» Your goal: All lines from the beginning of the listing through the line with "rnd = random.Random(7)" are to be copied word for word; the pictures are not.

================================

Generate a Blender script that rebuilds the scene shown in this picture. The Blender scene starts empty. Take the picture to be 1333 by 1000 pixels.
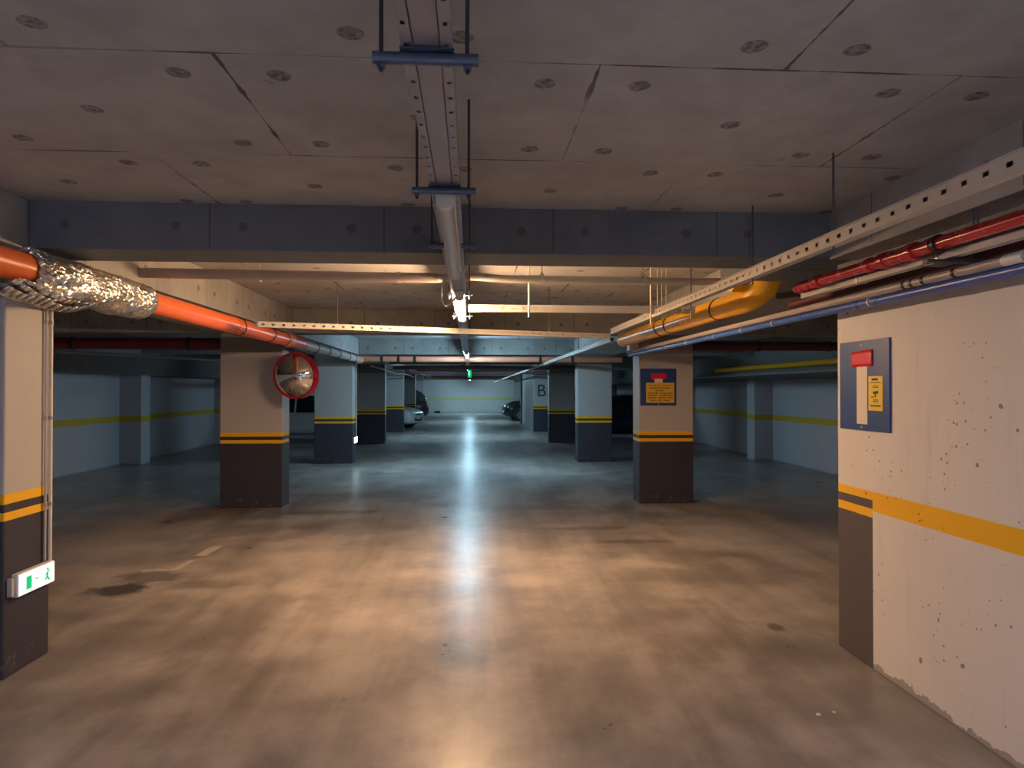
import bpy, math, random
from mathutils import Vector, Matrix, noise

C = bpy.context.scene.collection
PI = math.pi
rnd = random.Random(7)

# ------------------------------------------------------------------ node helper
class NT:
    def __init__(s, name):
        s.mat = bpy.data.materials.new(name); s.mat.use_nodes = True
        s.nt = s.mat.node_tree; s.nt.nodes.clear()
        s.out = s.nt.nodes.new('ShaderNodeOutputMaterial')
        s.b = s.nt.nodes.new('ShaderNodeBsdfPrincipled')
        s.nt.links.new(s.b.outputs[0], s.out.inputs[0])
        s._p = None
    def plug(s, sock, v):
        if isinstance(v, bpy.types.NodeSocket): s.nt.links.new(v, sock)
        else:
            if sock.type == 'RGBA' and len(v) == 3: v = (*v, 1)
            sock.default_value = v
    def m(s, op, a, b=None, c=None, clamp=False):
        n = s.nt.nodes.new('ShaderNodeMath'); n.operation = op; n.use_clamp = clamp
        for i, v in enumerate((a, b, c)):
            if v is not None: s.plug(n.inputs[i], v)
        return n.outputs[0]
    def add(s, a, b): return s.m('ADD', a, b)
    def sub(s, a, b): return s.m('SUBTRACT', a, b)
    def mul(s, a, b): return s.m('MULTIPLY', a, b)
    def lt(s, a, b): return s.m('LESS_THAN', a, b)
    def gt(s, a, b): return s.m('GREATER_THAN', a, b)
    def band(s, v, lo, hi): return s.mul(s.gt(v, lo), s.lt(v, hi))
    def step(s, v, lo, hi):               # smooth 0..1
        n = s.nt.nodes.new('ShaderNodeMapRange'); n.interpolation_type = 'SMOOTHSTEP'
        s.plug(n.inputs[0], v); n.inputs[1].default_value = lo; n.inputs[2].default_value = hi
        n.inputs[3].default_value = 0; n.inputs[4].default_value = 1
        return n.outputs[0]
    def mix(s, f, a, b):
        n = s.nt.nodes.new('ShaderNodeMix'); n.data_type = 'RGBA'
        s.plug(n.inputs[0], f); s.plug(n.inputs[6], a); s.plug(n.inputs[7], b)
        return n.outputs[2]
    def mixf(s, f, a, b): return s.add(s.mul(f, s.sub(b, a)) if not (isinstance(a, float) and isinstance(b, float)) else s.mul(f, b - a), a)
    def pos(s):
        if s._p is None:
            n = s.nt.nodes.new('ShaderNodeTexCoord'); s._p = n.outputs['Object']
        return s._p
    def xyz(s):
        n = s.nt.nodes.new('ShaderNodeSeparateXYZ'); s.nt.links.new(s.pos(), n.inputs[0])
        return n.outputs
    def scaled(s, sc, rot=(0, 0, 0), loc=(0, 0, 0)):
        n = s.nt.nodes.new('ShaderNodeMapping'); s.nt.links.new(s.pos(), n.inputs[0])
        n.inputs['Scale'].default_value = sc; n.inputs['Rotation'].default_value = rot; n.inputs['Location'].default_value = loc
        return n.outputs[0]
    def noise(s, scale, detail=5, rough=.55, vec=None, dist=0):
        n = s.nt.nodes.new('ShaderNodeTexNoise'); s.nt.links.new(vec or s.pos(), n.inputs['Vector'])
        n.inputs['Scale'].default_value = scale; n.inputs['Detail'].default_value = detail
        n.inputs['Roughness'].default_value = rough; n.inputs['Distortion'].default_value = dist
        return n.outputs[0]
    def voro(s, scale, vec=None, rand=1):
        n = s.nt.nodes.new('ShaderNodeTexVoronoi'); s.nt.links.new(vec or s.pos(), n.inputs['Vector'])
        n.inputs['Scale'].default_value = scale; n.inputs['Randomness'].default_value = rand
        return n.outputs
    def bump(s, h, strength=.3, dist=.01):
        n = s.nt.nodes.new('ShaderNodeBump'); n.inputs['Strength'].default_value = strength
        n.inputs['Distance'].default_value = dist; s.plug(n.inputs['Height'], h)
        s.nt.links.new(n.outputs[0], s.b.inputs['Normal'])
    def set(s, color=None, rough=None, metal=None, spec=None, emit=None, estr=None, coat=None):
        if color is not None: s.plug(s.b.inputs['Base Color'], color)
        if rough is not None: s.plug(s.b.inputs['Roughness'], rough)
        if metal is not None: s.plug(s.b.inputs['Metallic'], metal)
        if spec is not None: s.plug(s.b.inputs['Specular IOR Level'], spec)
        if coat is not None: s.plug(s.b.inputs['Coat Weight'], coat)
        if emit is not None: s.plug(s.b.inputs['Emission Color'], emit)
        if estr is not None: s.plug(s.b.inputs['Emission Strength'], estr)
        return s.mat

def plain(name, col, rough=.5, metal=0., var=.12, scale=6., bump=0., spec=.5):
    t = NT(name); n = t.noise(scale, 4)
    dark = tuple(c * (1 - var) for c in col); lite = tuple(min(1, c * (1 + var)) for c in col)
    t.set(color=t.mix(n, dark, lite), rough=t.add(t.mul(t.noise(scale * 3, 3), .16), max(.02, rough - .08)), metal=metal, spec=spec)
    if bump: t.bump(t.noise(scale * 8, 5), bump, .004)
    return t.mat

M = {}
WHITE = (.46, .445, .44)
YEL = (.86, .47, .012)
DARK = (.038, .037, .054)
RAW = (.21, .20, .19)

def mat_pillar():
    t = NT('pillar_paint'); x, y, z = t.xyz()
    w = t.add(z, t.mul(t.sub(t.noise(9, 3), .5), .006))
    n = t.noise(2.2, 6); f = t.noise(14, 5, .6)
    white = t.mix(n, tuple(c * .90 for c in WHITE), tuple(c * 1.06 for c in WHITE))
    white = t.mix(t.mul(t.step(f, .62, .75), .25), white, (.35, .32, .30))
    dk = t.mix(f, tuple(c * .8 for c in DARK), tuple(c * 1.35 for c in DARK))
    c = t.mix(t.band(w, .874, 1.022), white, YEL)
    c = t.mix(t.band(w, .921, .967), c, DARK)
    c = t.mix(t.lt(w, .874), c, dk)
    scuff = t.mul(t.lt(w, .12), t.step(t.noise(11, 6, .7), .52, .7))
    c = t.mix(t.mul(scuff, .6), c, (.22, .20, .19))
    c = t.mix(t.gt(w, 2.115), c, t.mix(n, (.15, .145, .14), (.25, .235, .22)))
    t.set(color=c, rough=t.add(t.mul(f, .2), .45), spec=.4)
    t.bump(t.noise(40, 6, .6), .18, .004)
    return t.mat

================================

» Output below:
Generate a Blender script that rebuilds the scene shown in this picture. The Blender scene starts empty. Take the picture to be 1333 by 1000 pixels.
import bpy, math, random
from mathutils import Vector, Matrix, noise

C = bpy.context.scene.collection
PI = math.pi
rnd = random.Random(7)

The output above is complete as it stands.